33.3 million acres in the Beaufort Sea, which is also critical habitat for polar bears as well as seals, whales, and migratory birds. The Beaufort Sea is experiencing a staggering amount of offshore oil and gas development already, with another two lease sales scheduled under the new 5-year plan.

Approximately 5.5 million acres in Bristol Bay, home to the worlds’ largest sockeye salmon run.  Bristol Bay/North Aleutian Basin was protected from offshore oil and gas development until President Bush dropped its protections in January 2007.

“I have repeatedly voiced my concerns about Shell’s activities to the MMS only to be ignored,” said Robert Thompson, Inupiaq whaler and business owner in Kaktovik. “Oil and gas development is in direct opposition to the Inupiaq whaling interests in these waters,” said Thompson. “Our whaling and cultural traditions are too important to be sacrificed for oil and gas development.”

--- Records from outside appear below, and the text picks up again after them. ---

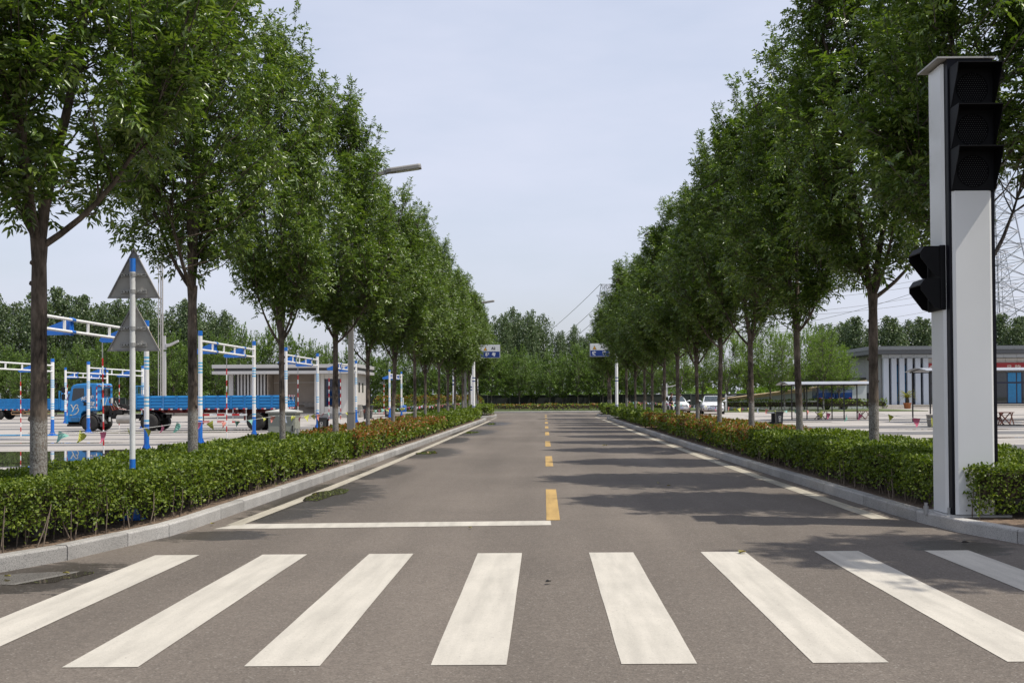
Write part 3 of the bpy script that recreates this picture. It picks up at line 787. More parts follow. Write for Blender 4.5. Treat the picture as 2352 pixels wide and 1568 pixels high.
# background groves
ENV_M = [(1.7, .5), (2.3, 1.5), (3.2, 2.0), (4.4, 2.0), (5.6, 1.5), (6.6, .8), (7.4, .25)]
MID = [ash(21 + k, fork=1.8 + .2 * k, laterals=(.3, 1.8, 3.3, 4.8), leaders=3, n_br=330, per=20, leaf_l=.20, r0=.075, H=7.3, env=ENV_M, quad6=False, comp=False) for k in range(3)]
ENV_L = [(2.2, .6), (2.8, 2.0), (3.8, 2.8), (5.2, 3.0), (6.6, 2.4), (7.8, 1.5), (8.8, .5)]
LOC = [ash(31 + k, fork=2.3, laterals=(.5, 2.2, 3.9, 5.3), leaders=2, n_br=420, per=22, leaf_l=.17, r0=.1, H=8.6, env=ENV_L, rad=1.0, quad6=False, comp=False) for k in range(2)]
def poplar(seed, H=16, Rm=2.6, n_col=9, n=9000, L=.34):
    """tall poplar: several upright plumes of leaves round a straight stem"""
    r = np.random.default_rng(seed); tb = MB()
    tb.tube([(0, 0, 0), (.1, 0, H * .5), (0, .1, H * .97)], [.17, .11, .02], 8)
    P = []; D = []
    for k in range(n_col):
        a = 2 * math.pi * k / n_col + r.uniform(-.3, .3); q = Rm * r.uniform(.25, .7)
        if k == 0: q = 0
        z0 = H * r.uniform(.16, .3); z1 = H * (r.uniform(.80, 1.0) if k else .97)
        c0 = np.array([q * .3 * math.cos(a), q * .3 * math.sin(a), z0]); c1 = np.array([q * math.cos(a), q * math.sin(a), z1])
        tb.tube([tuple(c0), tuple((c0 + c1) / 2 + np.array([q * .25 * math.cos(a), q * .25 * math.sin(a), 0])), tuple(c1)], [.05, .03, .01], 5, caps=False)
        m = n // n_col; t = r.random(m) ** .9
        w = Rm * .42 * np.sin(np.pi * np.clip(t * .9 + .08, 0, 1)) ** .7
        w = Rm * .60 * np.clip(t * 5 + .15, 0, 1) ** .5 * np.maximum(1 - t ** 6, .05) ** .5
        # tufts along each plume
        tt = np.floor(t * 16) / 16; ph = tt * 47.0 + k
        off = np.stack([np.cos(ph), np.sin(ph), 0 * ph], 1) * (w * .45)[:, None]
        g = r.normal(0, 1, (m, 3)); g /= np.linalg.norm(g, axis=1, keepdims=True); g *= (r.random(m) ** .45)[:, None]
        p = c0 + (c1 - c0) * t[:, None] + np.array([math.cos(a), math.sin(a), 0]) * (q * .5 * np.sin(np.pi * t))[:, None] + off + g * np.stack([w, w, w * .9], 1)
        P.append(p); D.append(np.array([0, 0, -.25]) + r.normal(0, .6, (m, 3)))
    P = np.concatenate(P); D = np.concatenate(D)
    LL = L * r.uniform(.7, 1.2, len(P))
    V, F = leaves4(P, D, r.normal(0, 1, P.shape), LL, LL * .75)
    return tb.mesh('trunk'), fast_mesh('crown', V, F)
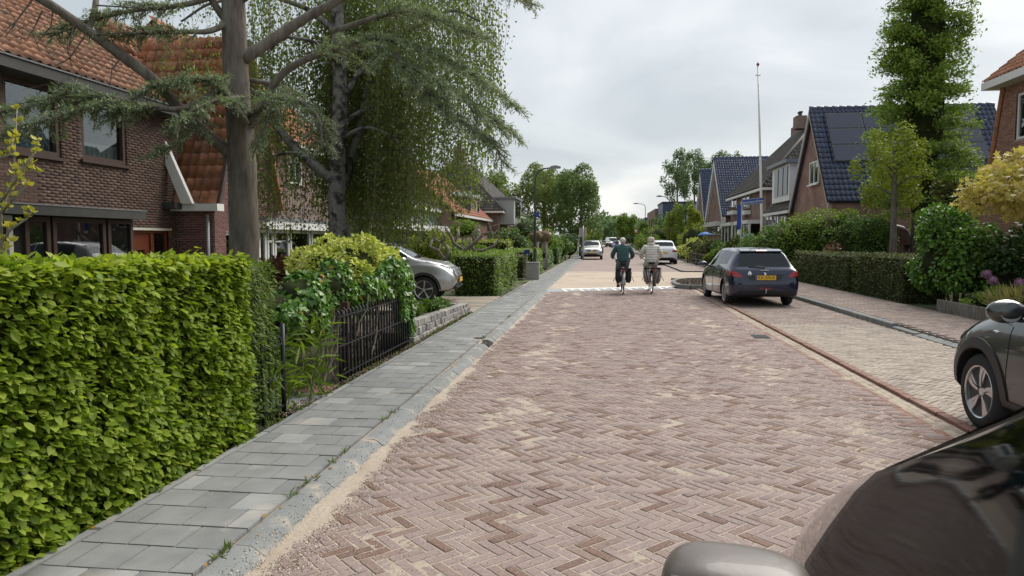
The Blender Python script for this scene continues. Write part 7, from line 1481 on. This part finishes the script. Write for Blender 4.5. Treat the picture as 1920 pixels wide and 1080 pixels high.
# ================================================================== cyclists
def skin(name, pts, edges, mat, parent, sub=2):
    me = bpy.data.meshes.new(name); me.from_pydata([p[:3] for p in pts], edges, []); o = bpy.data.objects.new('tmp', me); o.modifiers.new('s', 'SKIN').use_smooth_shade = True
    sv = me.skin_vertices[0].data
    for i, p in enumerate(pts): sv[i].radius = (p[3], p[4] if len(p) > 4 else p[3]); sv[i].use_root = i == 0
    m = o.modifiers.new('u', 'SUBSURF'); m.levels = m.render_levels = sub
    r = evaluated(o); r.materials.clear(); r.materials.append(mat); r.polygons.foreach_set('use_smooth', np.ones(len(r.polygons), dtype=bool)); return link(name, r, parent)
skinm = M('skin', (.42, .24, .17), rough=.55, var=.08, bump=.05)
def CLOTH(name, col, wave=0, wsc=60):
    if name in MATS: return MATS[name]
    m, n, l = nodes_of(name); tc = n.new('ShaderNodeTexCoord'); b = n.new('ShaderNodeBsdfPrincipled'); b.inputs['Roughness'].default_value = .75; nz = noise_n(n, l, 9, 5, tc.outputs['Object']); g = maprange(n, l, nz, .3, .7, .85, 1.15); c3 = n.new('ShaderNodeCombineColor')
    for i in range(3): l.new(g, c3.inputs[i])
    l.new(mixc(n, l, 1.0, tuple(col), c3.outputs[0], 'MULTIPLY'), b.inputs['Base Color']); bp = n.new('ShaderNodeBump'); bp.inputs['Strength'].default_value = .6; bp.inputs['Distance'].default_value = .02 if wave else .008
    if wave: w = n.new('ShaderNodeTexWave'); w.bands_direction = 'Z'; w.wave_profile = 'SIN'; w.inputs['Scale'].default_value = wave; w.inputs['Distortion'].default_value = 1.2; w.inputs['Detail Scale'].default_value = 2; l.new(tc.outputs['Object'], w.inputs[0]); l.new(w.outputs['Fac'], bp.inputs['Height'])
    else: l.new(nz, bp.inputs['Height'])
    l.new(bp.outputs[0], b.inputs['Normal']); o = n.new('ShaderNodeOutputMaterial'); l.new(b.outputs[0], o.inputs[0]); MATS[name] = m; return m
def rider(label, loc, lowfoot, jm, tm_, hair, shoe, hat=None, rz=0, long_=False):
    """seated on an upright bicycle riding towards +y; lowfoot -1: left pedal down"""
    t = thing('person', label, 'person', loc, rz); hy = -.27
    ft = {s: ((s*.135, -.10, .205) if s == lowfoot else (s*.135, .03, .50)) for s in (-1, 1)}; kn = {s: ((s*.125, .06, .62) if s == lowfoot else (s*.14, .16, .86)) for s in (-1, 1)}
    P = [(0, hy, 1.0, .15, .12), (0, hy+.01, 1.12, .145, .11), (0, hy+.05, 1.30, .155, .11), (0, hy+.08, 1.43, .14, .09), (0, hy+.10, 1.51, .055), (0, hy+.125, 1.575, .07, .075), (0, hy+.135, 1.64, .082, .095), (0, hy+.13, 1.69, .06, .07), (0, hy+.215, 1.605, .014), (-.082, hy+.12, 1.61, .014), (.082, hy+.12, 1.61, .014)]
    E = [(0, 1), (1, 2), (2, 3), (3, 4), (4, 5), (5, 6), (6, 7), (5, 8), (5, 9), (5, 10)]
    for s in (-1, 1):
        b = len(P); P += [(s*.175, hy+.08, 1.44, .065), (s*.285, hy+.10, 1.20, .05), (s*.27, .08, 1.09, .036), (s*.27, .135, 1.075, .03, .02), (s*.255, .19, 1.07, .014), (s*.285, .185, 1.075, .012)]; E += [(3, b), (b, b+1), (b+1, b+2), (b+2, b+3), (b+3, b+4), (b+3, b+5)]
        b = len(P); k, f = kn[s], ft[s]; P += [(s*.10, hy+.03, .96, .10), (*k, .062), (f[0], f[1]-.03, f[2]+.09, .042), (f[0], f[1]+.10, f[2]+.01, .03)]; E += [(0, b), (b, b+1), (b+1, b+2), (b+2, b+3)]
    skin('body', P, E, skinm, t)
    J = [(0, hy-.01, .93 if not long_ else .86, .205, .15), (0, hy, 1.06, .20, .15), (0, hy+.03, 1.22, .205, .145), (0, hy+.07, 1.38, .20, .125), (0, hy+.09, 1.47, .13, .10), (0, hy+.10, 1.535, .075, .075)]; JE = [(i, i+1) for i in range(5)]
    for s in (-1, 1): b = len(J); J += [(s*.19, hy+.08, 1.425, .095), (s*.275, hy+.07, 1.28, .082), (s*.315, hy+.11, 1.17, .075), (s*.285, .06, 1.10, .052)]; JE += [(3, b), (b, b+1), (b+1, b+2), (b+2, b+3)]
    skin('jacket', J, JE, jm, t)
    T = [(0, hy, .98, .17, .14)]; TE = []
    for s in (-1, 1): b = len(T); k, f = kn[s], ft[s]; T += [(s*.10, hy+.04, .95, .12), (s*.115, (hy+k[1])/2+.02, (.95+k[2])/2, .10), (*k, .085), (f[0], f[1]-.02, f[2]+.16, .060), (f[0], f[1]-.025, f[2]+.11, .056)]; TE += [(0, b), (b, b+1), (b+1, b+2), (b+2, b+3), (b+3, b+4)]
    skin('trousers', T, TE, tm_, t)
    for s in (-1, 1): f = ft[s]; skin('shoe', [(f[0], f[1]-.06, f[2]+.035, .042), (f[0], f[1]+.03, f[2]+.03, .045), (f[0], f[1]+.14, f[2]+.015, .035)], [(0, 1), (1, 2)], shoe, t, 1)
    mb = MB(); mb.sphere((0, hy+.115, 1.635), (.092, .108, .095), 16, 12); vv = [Vector(p) for p in mb.v]; keep = [i for i, f in enumerate(mb.f) if sum((vv[k].y-(hy+.16))*.9-(vv[k].z-1.63)*.75 for k in f)/4 < .028 and sum(vv[k].z for k in f)/4 > 1.555]; mb.f = [mb.f[i] for i in keep]; mb.m = [0]*len(mb.f)
    mb.v = [tuple(Vector(p)+Vector((random.gauss(0, .003), random.gauss(0, .003), random.gauss(0, .003)))) for p in mb.v]; mb.build('hair', hair, t, smooth=True)
    if hat:
        mb = MB(); mb.lathe([(.112, 1.60), (.116, 1.64), (.108, 1.69), (.08, 1.735), (0, 1.75)], (0, hy+.12, 0), 16); mb.lathe([(.112, 1.60), (.128, 1.615), (.114, 1.63)], (0, hy+.12, 0), 16); mb.build('hat', hat, t, smooth=True)
        mb = MB(); mb.lathe([(.085, 1.49), (.115, 1.52), (.11, 1.56), (.08, 1.58)], (0, hy+.09, 0), 14); mb.build('collar', jm, t, smooth=True)
    return t
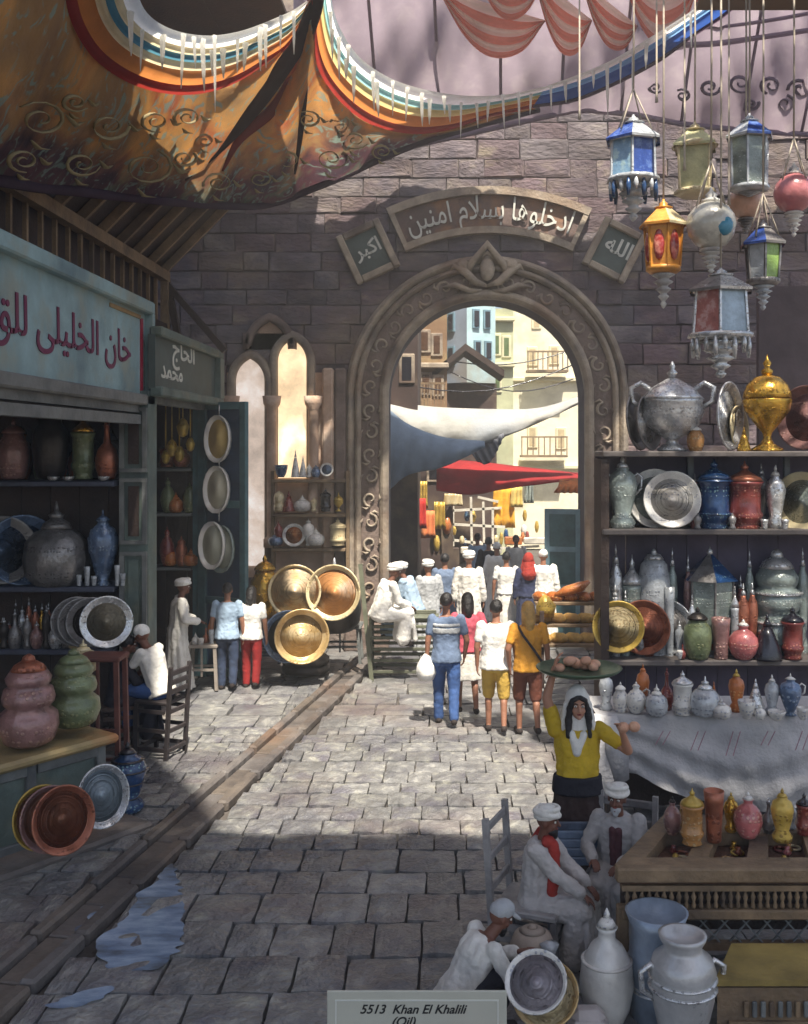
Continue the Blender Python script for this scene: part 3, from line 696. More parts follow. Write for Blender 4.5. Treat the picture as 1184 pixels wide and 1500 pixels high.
I2, O2 = bands(H2i, H2o, [(0, .26, kW), (.26, .4, kA), (.4, .58, kY), (.58, .82, kO), (.82, 1, kR)], seed=3)
H3i = [(800, 126), (850, 108), (900, 86), (960, 50), (1010, 18), (1065, -25), (1110, -75)]
H3o = [(780, 158), (840, 150), (900, 126), (965, 92), (1020, 52), (1080, 8), (1130, -75)]
I3, O3 = bands(H3i, H3o, [(0, .25, kW), (.25, .45, kLb), (.45, .85, kBl), (.85, 1, kP)], n=36, seed=5)
# main cloth between the stripes and the lower hem
def dens(pts, n): return spl(pts, n)
U = dens([(-80, -75), (0, -75), (80, -75), (92, -60), (95, -10), (108, 40), (140, 88), (195, 124), (262, 139), (325, 130), (380, 100), (430, 55), (458, -10), (462, -15), (456, 20), (463, 90), (490, 140), (535, 178), (590, 196), (650, 192), (715, 172), (780, 158)], 110)
Lw = dens([(-80, 256), (-40, 262), (0, 265), (30, 270), (60, 275), (100, 279), (150, 285), (205, 291), (250, 296), (300, 300), (335, 302), (360, 303), (380, 302), (392, 300), (400, 298), (418, 293), (450, 280), (500, 260), (560, 232), (620, 208), (700, 184), (790, 160)], 110)
V = []; UV = []; rows = 16
for i in range(110):
    u, l_ = U[i], Lw[i]
    for j in range(rows+1):
        t = j/rows; p = u.lerp(l_, t)
        # pleats fanning out from the gathered point between the two openings
        ang_ = math.atan2(p.y+30, p.x-465); dist = math.hypot(p.x-465, p.y+30)
        fold = .36*math.sin(ang_*17+.8*math.sin(dist*.02))*math.exp(-((p.x-420)/150)**2)*min(1, dist/90)*(1-.4*t)
        sag = -.25*math.sin(PI*t)*(1 if p.x < 300 else .6)+.06*math.sin(p.x*.045+p.y*.03)
        V.append(canP(p.x, p.y, fold+sag)); UV.append((i/110, 1-t))
k = rows+1
F = [(i*k+j, i*k+j+1, (i+1)*k+j+1, (i+1)*k+j) for i in range(109) for j in range(rows)]
body = obj('canopy_cloth', mesh('canopy_cloth', V, F, mCan, smooth=True, uvs=UV), canopy)
# twisted dark red and purple gather between the openings
for q, (pts, mt, r0_) in enumerate((([(470, -40), (455, 30), (410, 105), (365, 165), (320, 215), (270, 262)], kB, .2), ([(474, -40), (452, 50), (432, 110), (400, 160), (350, 205), (325, 250)], kR, .15), ([(472, -40), (446, 60), (425, 100), (392, 130), (360, 175), (338, 200)], kO, .13), ([(470, -40), (448, 80), (445, 140), (440, 200), (432, 255)], kB, .09))):
    P = spl(pts, 26); b = B()
    b.tube([canP(p.x, p.y, -.12) for p in P], [.42*r0_*(.45+1.1*math.sin(PI*min(1, i/25*.9+.1))**.8) for i in range(26)], 8, fl=.5)
    b.build('cloth_pleat', mt, canopy)
# rope hem
b = B(); b.tube([canP(p.x, p.y, -.03) for p in Lw], .06, 6); b.build('hem', kP, canopy)
# appliqué scrolls
mScr = cloth_mat('faded_aqua_applique', c(164, 150, 112), .3)
scs = [(160, 185, 26), (228, 178, 20), (275, 172, 18), (60, 175, 34), (215, 245, 34), (120, 240, 24), (35, 235, 22), (320, 268, 20), (452, 175, 16), (485, 232, 22), (520, 205, 18), (560, 222, 14), (420, 235, 18), (380, 262, 16), (270, 232, 16), (110, 150, 18), (300, 205, 14), (500, 180, 14)]
for q, (sx, sy, sr) in enumerate(scs):
    pts = []
    for i in range(22):
        t = i/21; a = t*3.3*PI+q*1.3; rr_ = sr*(1-.82*t)*(1 if q % 2 else 1)
        pts.append(canP(sx+rr_*math.cos(a)*1.15, sy+rr_*math.sin(a)*.8, -.36 if sx < 300 else -.24))
    b = B(); b.tube(pts, [.024*(1-.4*i/21) for i in range(22)], 5, fl=.3); b.tube([canP(sx+sr*1.1, sy-sr*.2, -.3), canP(sx+sr*1.5, sy+sr*.25, -.3), canP(sx+sr*1.9, sy+sr*.1, -.3)], [.012, .045, .008], 6, fl=.3); b.tube([canP(sx-sr*.4, sy+sr*.9, -.3), canP(sx-sr*.1, sy+sr*1.25, -.3), canP(sx+sr*.4, sy+sr*1.3, -.3)], [.01, .04, .008], 6, fl=.3); b.build('applique_scroll', mScr, canopy)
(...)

“We are opposed to the latest 5-year OCS plan because it threatens our subsistence way of life which is already seeing changes to the waters and animals due to global warming,” said Earl Kingik of the Native Village of Point Hope and REDOIL, Resisting Environmental Destruction on Indigenous Lands. “There is no safe way to proceed and we have voiced these concerns only to be ignored by MMS.”

“I am a lifelong resident of Point Hope and a whaling captain,” said Russell Lane. “My people depend on these whales and have done so for thousands of years. Our concerns have been overlooked and ignored and our Native traditions are what are at stake. Once they disappear, they’re gone forever,” said Lane.

“MMS has no real solutions should a major spill of 31,000 gallons or more of oil occur in the icy waters of the Beaufort and Chukchi Seas,” said Betsy Goll, Arctic Environmental Justice Director for Alaska Wilderness League. “In all my visits to public hearings and meetings for this plan, I have not met or heard one person who supports the MMS plan to drill in Alaska’s waters. To ignore the Native interests in these waters would be a tragic legacy for the DOI to leave these people who have be the stewards of these waters for thousands of years,” said Goll.

The new five-year plan runs from July 1, 2007, through June 30, 2012. Once Congress receives the plan, there will be a 60-day review before the plan becomes final on July 1. Congress can hold hearings on the plan or pass legislation to remove areas from the final plan.